**Exercise prompt**
Copy exactly, and only, the lines below from the first through the one containing "else: face(i, i + k, i + k + 1)", both included; pictures are omitted.

**Supplied material**
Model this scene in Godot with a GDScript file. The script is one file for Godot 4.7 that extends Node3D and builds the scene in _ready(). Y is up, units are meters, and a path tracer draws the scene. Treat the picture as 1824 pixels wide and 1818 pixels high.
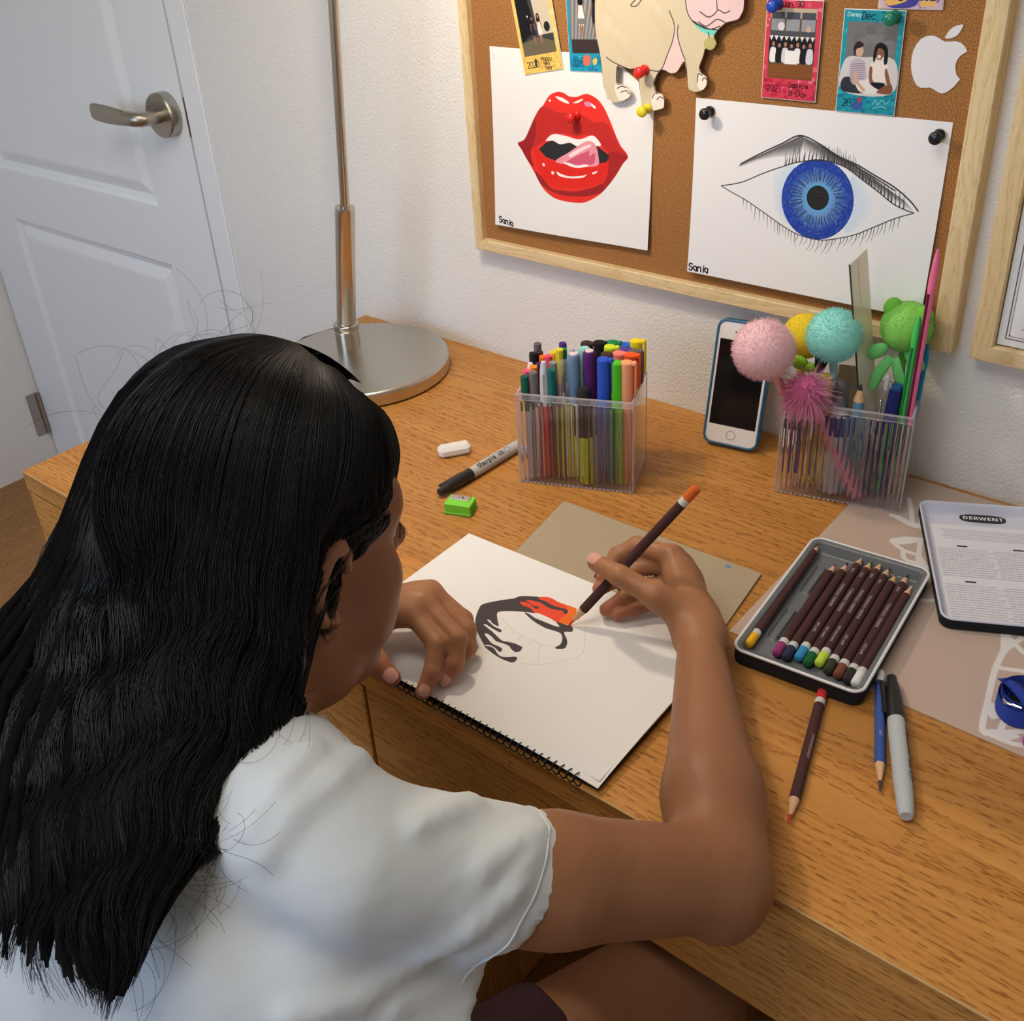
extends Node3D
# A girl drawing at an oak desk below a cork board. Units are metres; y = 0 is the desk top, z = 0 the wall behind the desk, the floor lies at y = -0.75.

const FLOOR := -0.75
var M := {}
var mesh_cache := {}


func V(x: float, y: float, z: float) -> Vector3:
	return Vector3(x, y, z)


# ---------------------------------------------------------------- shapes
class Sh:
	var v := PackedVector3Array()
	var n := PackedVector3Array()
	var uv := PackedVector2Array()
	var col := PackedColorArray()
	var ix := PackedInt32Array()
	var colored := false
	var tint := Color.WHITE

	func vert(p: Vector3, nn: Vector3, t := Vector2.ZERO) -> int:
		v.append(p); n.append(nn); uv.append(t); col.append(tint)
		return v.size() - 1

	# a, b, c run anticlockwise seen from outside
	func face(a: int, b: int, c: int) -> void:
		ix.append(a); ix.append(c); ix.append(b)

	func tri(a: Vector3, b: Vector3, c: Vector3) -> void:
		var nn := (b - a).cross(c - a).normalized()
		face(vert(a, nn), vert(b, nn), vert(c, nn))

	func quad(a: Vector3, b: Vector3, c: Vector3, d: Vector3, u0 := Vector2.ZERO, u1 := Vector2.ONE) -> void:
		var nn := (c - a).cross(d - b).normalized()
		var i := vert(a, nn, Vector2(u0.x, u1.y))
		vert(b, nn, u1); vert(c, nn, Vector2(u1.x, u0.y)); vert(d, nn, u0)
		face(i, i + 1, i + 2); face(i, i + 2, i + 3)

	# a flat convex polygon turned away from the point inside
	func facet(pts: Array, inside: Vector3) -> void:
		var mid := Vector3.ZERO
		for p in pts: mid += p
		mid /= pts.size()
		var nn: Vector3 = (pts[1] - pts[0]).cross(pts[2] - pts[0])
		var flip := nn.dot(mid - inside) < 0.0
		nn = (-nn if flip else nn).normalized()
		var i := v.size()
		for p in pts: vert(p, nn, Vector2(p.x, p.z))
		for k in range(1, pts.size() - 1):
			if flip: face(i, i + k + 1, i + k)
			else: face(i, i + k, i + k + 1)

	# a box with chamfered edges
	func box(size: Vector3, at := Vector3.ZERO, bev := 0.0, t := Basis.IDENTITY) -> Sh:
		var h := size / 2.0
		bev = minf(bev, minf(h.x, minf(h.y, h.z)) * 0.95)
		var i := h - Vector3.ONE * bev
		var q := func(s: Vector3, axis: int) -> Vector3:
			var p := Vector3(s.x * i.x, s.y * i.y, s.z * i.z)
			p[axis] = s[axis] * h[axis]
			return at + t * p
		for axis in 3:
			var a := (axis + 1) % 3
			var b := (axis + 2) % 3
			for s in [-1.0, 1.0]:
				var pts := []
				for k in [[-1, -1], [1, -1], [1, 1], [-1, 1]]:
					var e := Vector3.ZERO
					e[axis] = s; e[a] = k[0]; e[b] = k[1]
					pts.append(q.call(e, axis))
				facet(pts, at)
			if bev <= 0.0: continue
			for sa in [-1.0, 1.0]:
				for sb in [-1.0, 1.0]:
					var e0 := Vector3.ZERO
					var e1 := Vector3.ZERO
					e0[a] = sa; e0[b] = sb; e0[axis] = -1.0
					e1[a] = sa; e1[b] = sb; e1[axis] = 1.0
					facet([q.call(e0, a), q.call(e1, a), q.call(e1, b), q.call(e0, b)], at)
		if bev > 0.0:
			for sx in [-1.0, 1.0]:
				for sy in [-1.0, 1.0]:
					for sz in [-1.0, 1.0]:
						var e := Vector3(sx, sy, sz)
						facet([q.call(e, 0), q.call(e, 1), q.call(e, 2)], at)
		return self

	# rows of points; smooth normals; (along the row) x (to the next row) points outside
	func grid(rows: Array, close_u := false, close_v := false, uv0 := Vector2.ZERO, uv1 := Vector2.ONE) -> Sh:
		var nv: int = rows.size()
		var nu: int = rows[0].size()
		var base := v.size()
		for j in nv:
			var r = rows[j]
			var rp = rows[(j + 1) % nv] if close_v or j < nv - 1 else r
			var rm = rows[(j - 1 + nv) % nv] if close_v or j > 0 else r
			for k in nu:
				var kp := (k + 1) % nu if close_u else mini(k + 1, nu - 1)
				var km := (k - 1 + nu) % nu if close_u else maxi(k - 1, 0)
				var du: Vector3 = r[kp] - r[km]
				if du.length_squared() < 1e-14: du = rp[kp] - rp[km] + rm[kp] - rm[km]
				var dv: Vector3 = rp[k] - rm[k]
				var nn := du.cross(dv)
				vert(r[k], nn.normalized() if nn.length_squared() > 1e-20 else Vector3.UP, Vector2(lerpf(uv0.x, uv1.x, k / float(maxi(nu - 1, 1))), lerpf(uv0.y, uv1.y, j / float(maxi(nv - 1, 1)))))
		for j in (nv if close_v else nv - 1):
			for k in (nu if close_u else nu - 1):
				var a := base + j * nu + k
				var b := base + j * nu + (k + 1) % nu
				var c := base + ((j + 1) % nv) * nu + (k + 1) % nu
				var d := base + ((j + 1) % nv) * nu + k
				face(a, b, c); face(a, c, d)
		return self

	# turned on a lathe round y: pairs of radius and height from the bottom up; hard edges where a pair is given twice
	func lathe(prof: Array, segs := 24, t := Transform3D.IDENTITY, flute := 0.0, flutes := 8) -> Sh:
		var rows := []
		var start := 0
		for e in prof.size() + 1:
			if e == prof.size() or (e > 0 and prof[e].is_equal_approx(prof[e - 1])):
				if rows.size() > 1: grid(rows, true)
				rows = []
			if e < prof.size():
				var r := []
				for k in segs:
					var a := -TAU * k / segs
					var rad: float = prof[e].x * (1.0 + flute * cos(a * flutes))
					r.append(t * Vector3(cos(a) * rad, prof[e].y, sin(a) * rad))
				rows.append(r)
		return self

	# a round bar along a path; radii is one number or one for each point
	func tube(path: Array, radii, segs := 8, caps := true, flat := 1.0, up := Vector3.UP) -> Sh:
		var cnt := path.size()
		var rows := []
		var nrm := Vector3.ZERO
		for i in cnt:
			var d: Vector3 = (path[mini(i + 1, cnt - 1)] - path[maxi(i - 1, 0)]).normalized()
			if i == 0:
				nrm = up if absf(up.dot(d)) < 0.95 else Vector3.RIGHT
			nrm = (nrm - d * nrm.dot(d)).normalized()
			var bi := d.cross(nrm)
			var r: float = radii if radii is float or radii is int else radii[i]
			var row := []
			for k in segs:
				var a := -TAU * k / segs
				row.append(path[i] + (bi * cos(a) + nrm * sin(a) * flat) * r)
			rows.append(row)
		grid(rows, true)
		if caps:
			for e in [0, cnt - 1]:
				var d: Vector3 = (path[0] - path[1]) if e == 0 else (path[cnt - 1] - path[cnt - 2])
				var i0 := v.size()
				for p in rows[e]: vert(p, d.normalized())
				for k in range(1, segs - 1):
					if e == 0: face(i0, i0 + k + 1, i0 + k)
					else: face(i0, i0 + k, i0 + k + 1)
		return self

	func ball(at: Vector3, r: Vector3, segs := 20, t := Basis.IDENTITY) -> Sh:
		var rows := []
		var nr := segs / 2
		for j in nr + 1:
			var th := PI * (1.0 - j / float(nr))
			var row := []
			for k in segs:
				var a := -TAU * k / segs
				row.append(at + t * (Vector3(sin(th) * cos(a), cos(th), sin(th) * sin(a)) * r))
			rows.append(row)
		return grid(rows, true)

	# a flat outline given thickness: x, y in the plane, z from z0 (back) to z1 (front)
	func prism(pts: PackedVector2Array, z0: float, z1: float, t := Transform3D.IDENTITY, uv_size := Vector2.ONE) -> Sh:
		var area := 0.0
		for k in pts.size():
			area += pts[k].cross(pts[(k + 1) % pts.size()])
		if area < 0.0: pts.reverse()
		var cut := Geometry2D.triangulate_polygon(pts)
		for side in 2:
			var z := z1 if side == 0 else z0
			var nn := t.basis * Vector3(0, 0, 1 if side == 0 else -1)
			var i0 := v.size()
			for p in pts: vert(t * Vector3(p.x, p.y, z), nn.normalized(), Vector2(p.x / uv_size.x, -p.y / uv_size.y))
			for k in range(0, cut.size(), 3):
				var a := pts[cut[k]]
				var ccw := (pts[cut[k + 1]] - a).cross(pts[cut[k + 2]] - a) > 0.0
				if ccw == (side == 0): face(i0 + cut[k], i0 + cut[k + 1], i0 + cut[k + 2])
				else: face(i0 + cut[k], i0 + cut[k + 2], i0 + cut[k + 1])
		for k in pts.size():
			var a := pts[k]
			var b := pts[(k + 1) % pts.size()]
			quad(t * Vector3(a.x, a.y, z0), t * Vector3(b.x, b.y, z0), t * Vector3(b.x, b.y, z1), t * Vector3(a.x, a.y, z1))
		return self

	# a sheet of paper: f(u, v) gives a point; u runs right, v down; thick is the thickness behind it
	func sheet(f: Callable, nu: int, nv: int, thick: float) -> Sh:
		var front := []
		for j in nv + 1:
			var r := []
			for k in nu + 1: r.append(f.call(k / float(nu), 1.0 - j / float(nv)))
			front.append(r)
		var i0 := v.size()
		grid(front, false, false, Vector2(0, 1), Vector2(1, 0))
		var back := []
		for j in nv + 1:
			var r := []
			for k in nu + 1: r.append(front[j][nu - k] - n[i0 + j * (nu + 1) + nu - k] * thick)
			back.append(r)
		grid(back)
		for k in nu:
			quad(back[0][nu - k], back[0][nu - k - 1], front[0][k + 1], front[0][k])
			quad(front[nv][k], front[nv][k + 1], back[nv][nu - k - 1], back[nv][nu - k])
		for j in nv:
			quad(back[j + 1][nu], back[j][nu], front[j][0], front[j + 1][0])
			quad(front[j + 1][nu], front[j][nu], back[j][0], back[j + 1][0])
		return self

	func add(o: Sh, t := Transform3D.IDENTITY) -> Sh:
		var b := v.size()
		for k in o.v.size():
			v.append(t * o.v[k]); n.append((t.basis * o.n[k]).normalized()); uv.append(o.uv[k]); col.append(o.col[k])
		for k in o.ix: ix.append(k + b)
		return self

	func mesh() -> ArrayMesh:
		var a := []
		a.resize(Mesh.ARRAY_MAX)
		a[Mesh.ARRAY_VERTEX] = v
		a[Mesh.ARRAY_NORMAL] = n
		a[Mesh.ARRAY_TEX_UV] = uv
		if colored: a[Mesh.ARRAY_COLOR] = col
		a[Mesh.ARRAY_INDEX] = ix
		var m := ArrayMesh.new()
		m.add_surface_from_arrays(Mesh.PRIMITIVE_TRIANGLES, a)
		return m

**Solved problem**
Model this scene in Godot with a GDScript file. The script is one file for Godot 4.7 that extends Node3D and builds the scene in _ready(). Y is up, units are meters, and a path tracer draws the scene. Treat the picture as 1824 pixels wide and 1818 pixels high.
extends Node3D
# A girl drawing at an oak desk below a cork board. Units are metres; y = 0 is the desk top, z = 0 the wall behind the desk, the floor lies at y = -0.75.

const FLOOR := -0.75
var M := {}
var mesh_cache := {}


func V(x: float, y: float, z: float) -> Vector3:
	return Vector3(x, y, z)


# ---------------------------------------------------------------- shapes
class Sh:
	var v := PackedVector3Array()
	var n := PackedVector3Array()
	var uv := PackedVector2Array()
	var col := PackedColorArray()
	var ix := PackedInt32Array()
	var colored := false
	var tint := Color.WHITE

	func vert(p: Vector3, nn: Vector3, t := Vector2.ZERO) -> int:
		v.append(p); n.append(nn); uv.append(t); col.append(tint)
		return v.size() - 1

	# a, b, c run anticlockwise seen from outside
	func face(a: int, b: int, c: int) -> void:
		ix.append(a); ix.append(c); ix.append(b)

	func tri(a: Vector3, b: Vector3, c: Vector3) -> void:
		var nn := (b - a).cross(c - a).normalized()
		face(vert(a, nn), vert(b, nn), vert(c, nn))

	func quad(a: Vector3, b: Vector3, c: Vector3, d: Vector3, u0 := Vector2.ZERO, u1 := Vector2.ONE) -> void:
		var nn := (c - a).cross(d - b).normalized()
		var i := vert(a, nn, Vector2(u0.x, u1.y))
		vert(b, nn, u1); vert(c, nn, Vector2(u1.x, u0.y)); vert(d, nn, u0)
		face(i, i + 1, i + 2); face(i, i + 2, i + 3)

	# a flat convex polygon turned away from the point inside
	func facet(pts: Array, inside: Vector3) -> void:
		var mid := Vector3.ZERO
		for p in pts: mid += p
		mid /= pts.size()
		var nn: Vector3 = (pts[1] - pts[0]).cross(pts[2] - pts[0])
		var flip := nn.dot(mid - inside) < 0.0
		nn = (-nn if flip else nn).normalized()
		var i := v.size()
		for p in pts: vert(p, nn, Vector2(p.x, p.z))
		for k in range(1, pts.size() - 1):
			if flip: face(i, i + k + 1, i + k)
			else: face(i, i + k, i + k + 1)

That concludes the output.